360 stroker how much HP is picked up if everything else stays the same?

The thing I commented on was the MP 383 vs the Chevy 383. You mentioned the 360 vs the 408. Notice the torque curves on the 383/383 engines. I guessed opposite on the curves. It was actually a 383 vs 406. Steve D bored the 383 out some. IMO, the MoPar lost except in early torque production. I loved the shoot out.

The longer stroke is more volume of air & fuel this delivering more power in the intake charge. It’s not in the stroke itself but what the stroke brings into the cylinder. Valve shrouding is an issue but normally I think it’s over rated.

A large bore or a short stroke and it’s frictional losses.
I have pondered that and find it hard to measure such a thing in my head. The longer stroke dragging rings for more distance or a lot more ring dragging around for short trips. Second choice is mine. But what are the differences in total area of the rings in question and how much movement on what displacements are we talking about.

What was thanksgiving hilarious post earlier…..

OH yes! 2 inch bore & 6 inch stroke….
LMAO!
I’ll have to have run later on the Wallace CID calc and come up with some wacko B&S combo.

But I’m with ya. A lot depends on the build target right?!?! Oh! And how much sci nice the combo gets.
How fine of an engine it is or will become.

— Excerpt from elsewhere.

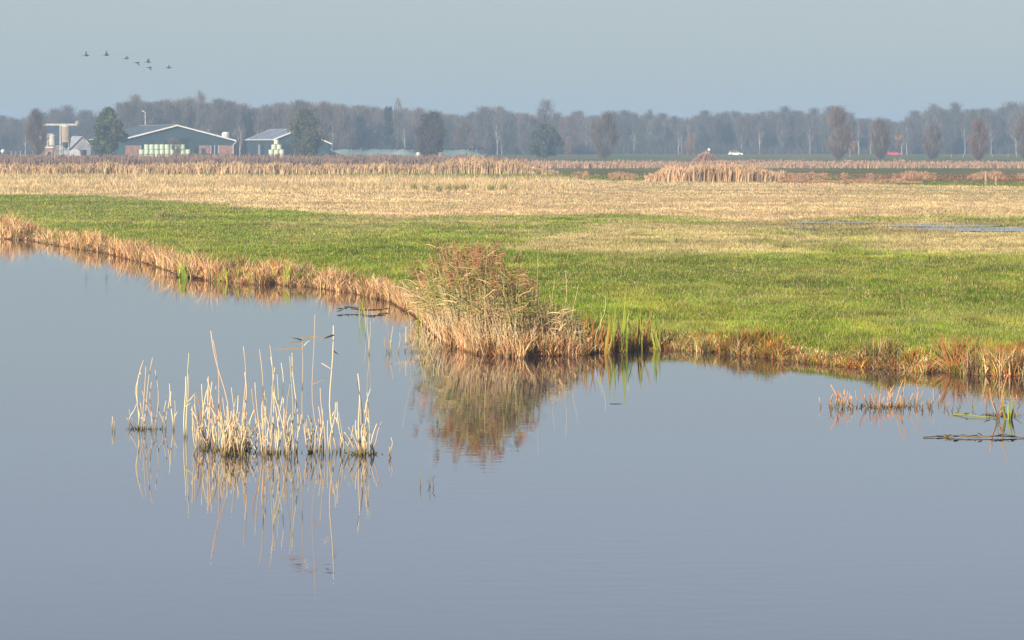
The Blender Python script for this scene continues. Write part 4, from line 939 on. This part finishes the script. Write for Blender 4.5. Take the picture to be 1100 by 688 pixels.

To bad this **** ain’t free so we can all drink beer and make cool to wacko combos all year for fun.

It makes a ton of sense to me - piston area goes up with the square of the radius of the bore, but torque goes up linearly with the increase in throw. But rod angle takes some away from the throw increase, larger bores have few drawbacks other than production cost and sometimes piston weight.

Longer bores help to increase compression due to the larger swept area, and the longer stroke can help build more intake charge momentum and change some of the resonant tuning as a result. But otherwise, the longer stroke just causes the piston to move faster (and farther) at a given rpm, which isn't always good. Flame fronts only go so fast, and friction forces are cumulative. Not to mention that trying to flow more air into the cylinder, but with valves hemmed in by the bore is often a losing proposition.

A short stroke, large bore motor will probably always out power a long stroke motor (of the same displacement). Not to mention that short strokes can shorten the intake path, make it more direct to the carb bores, and fit larger valves. Makes for a potent combo.

I think most strokers gain their torque (and thus hp) from the longer arm and not necessarily the increased volume. The air charge can only expand so much before it becomes a diminishing return. There's a 13% difference in stroke going from 3.58 to 4.0", but the rod angle (73 vs just under 71) is about a 5% change, so maybe a final torque/power gain of 7-10% over a stock stroke, but that same 13% increase in stroke is 13% faster peak piston speed and travel distance, so more friction. Friction is a function of normal force, and not area, so a larger bore pays no friction penalty.

There's got to be a reason most modern production engines are close to the same stroke length and rarely over about 3.75 (for a gasoline powerplant).